In one post, Leslie Haggar, a member of the writing assessment team for the Browning School District, discusses a program mandated by her district. "Because the program fails to provide culturally relevant materials, our students' needs aren't being met. How do we convince our administrators that being locked in a scripted program does not benefit our students? What can we do to enhance what we have so that our children feel some connection to the lessons?"

"Even far across the country, problems seem to be the same," wrote Amber Berry of the Sun Belt Writing Project in Auburn, Alabama. "I teach in a predominantly African American high school in Alabama where my children have no sense of pride in themselves. My goal this year is to incorporate literature of their culture so that they might begin to care about their roots and the people who contributed to those roots."

Looking Through Others' Eyes

Writing was also a tool that allowed non-Blackfeet writers to better understand the historical experience of the Blackfeet. For example, Haggar posted a chilling poem about an old mission boarding school whose purpose was to assimilate Indian students years ago. Institute participants visited the remains of the mission as a "reflective journey" one day.

Hear the voices, soft whispered rustles, moaning and sighing
In the gathering gloom,

In the cottonwood, the ancient cottonwoods,

Which guard the crumbling tomb.

They whisper of loss, of family, of culture, the freedom of
their lands.

When the brothers, the Jesuit brothers

Dragged them from their mothers' hands.

"I am so enamored by your site and the writings on the E-Anthology that have their origin there," wrote Mike Rush from the National Writing Project of Central Arkansas. "Yes, it is a chasm, and you are wrestling.
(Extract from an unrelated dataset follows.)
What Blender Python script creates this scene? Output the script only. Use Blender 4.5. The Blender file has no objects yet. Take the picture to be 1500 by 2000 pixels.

It's hard to remember at times that there are countless of us standing at the edge of the mat cheering you on as you wrestle."

As with many budding teacher-writers across the nation, Haggar felt supported to go further with her writing. "When we, as writers, take a risk by going outside the boundaries of our comfort level, it helps to have a supportive ear who says, 'Not bad, keep trying!'"

Sharing Stories to Build Bridges

Warren said that summer institute participants seemed to feel more empowered as their pieces drew readers from across the country.

"Might it be possible that, as happened within our summer institute, the sharing of stories from all the diverse communities within the NWP network could open hearts and minds to a new willingness to learn from people whose stories and contexts are unfamiliar?" said Warren.

In fact, the experience gave her a vision for how the E-Anthology might be used to enhance the experience of participants in summer institutes within the NWP network:

Summer institute participants seemed to feel more empowered as their pieces drew readers from across the country.

  • Everyone has stories to tell.
  • Stories are multilayered teaching texts.
  • Stories provide the reader a personal look inside a culture, including home languages that might be new to them.
  • Reading stories of people whose life experiences differ from ours is a powerful way to grow understanding and compassion.
  • The sharing of stories helps build community—locally and nationally.
  • An author's sense of empowerment increases exponentially with the size and range of the audience.
  • The E-Anthology can provide access for voices that are often silent to be heard in a national community.

You might say that Wendy Warren has summed up the goals of the E-Anthology. A writing project site is never just local, after all, but part of the NWP Network. There are many stories to hear, many stories to write.